On peut se demander aussi si légiférer sur ce gravissime sujet ne s’intègre pas au retrait des libertés fondamentales – d’expression et de choix de vie – visible dans la répression de ceux et celles qui refusent de soutenir les consensus officiels.
Pour qui est au bas de l’échelle sociale, nulle échappatoire possible à cette situation et pour les mieux nantis·e, une marée montante de sottises passant pour de l’information et de la culture, et de passe-temps technologiques pour de la liberté. Aucune source de vie et de socialisation dans tout cela.
Internationalement on nous entraîne déjà mentalement dans une guerre possible contre la Russie et une participation aux combats en Ukraine… pour commencer : ça nous occupera l’esprit.

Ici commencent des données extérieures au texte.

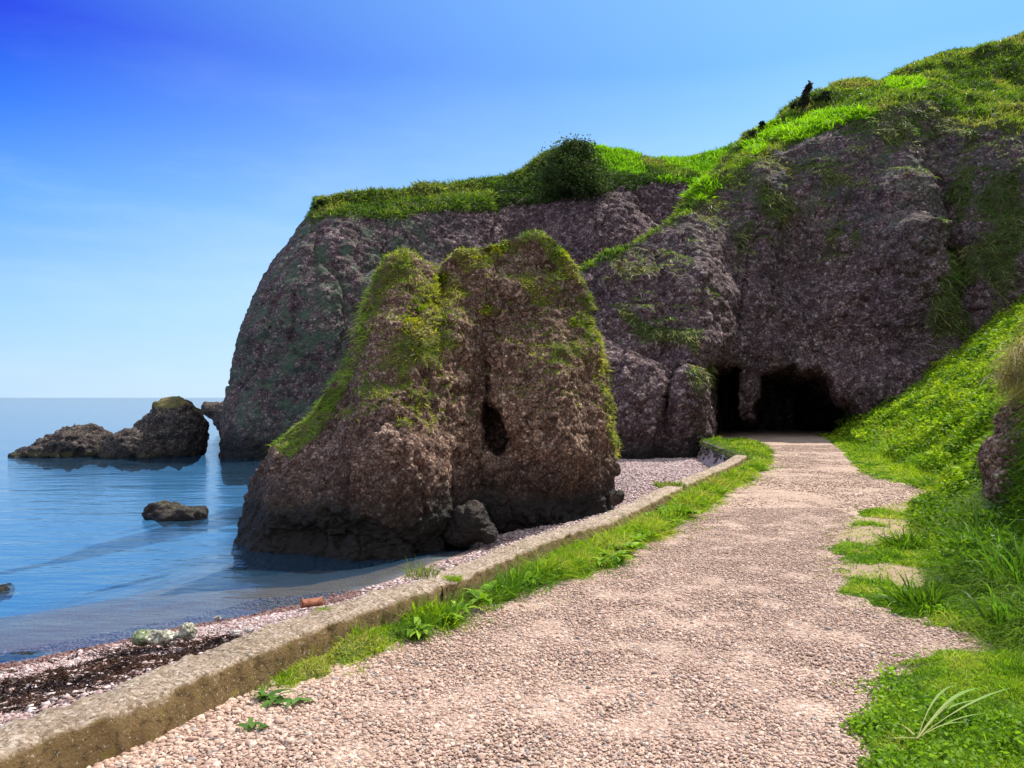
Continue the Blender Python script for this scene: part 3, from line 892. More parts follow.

Comment dans ces conditions, malgré la lutte continue pour l’égalité, la culture et la création pour tous et toutes, continuer d’espérer, d’aimer la vie et rester décidé·es à la défendre coûte que coûte, à l’améliorer, la fortifier et la reconquérir quand elle est psychiquement ou physiquement en péril ?
Le plus facile serait de se laisser couler et pour favoriser cette tendance, laisser la médecine ou nos proches décider de notre fin.
Pour le pouvoir, se trouverait résolu cet encombrant et insoluble problème des luttes persistantes individuelles comme collectives.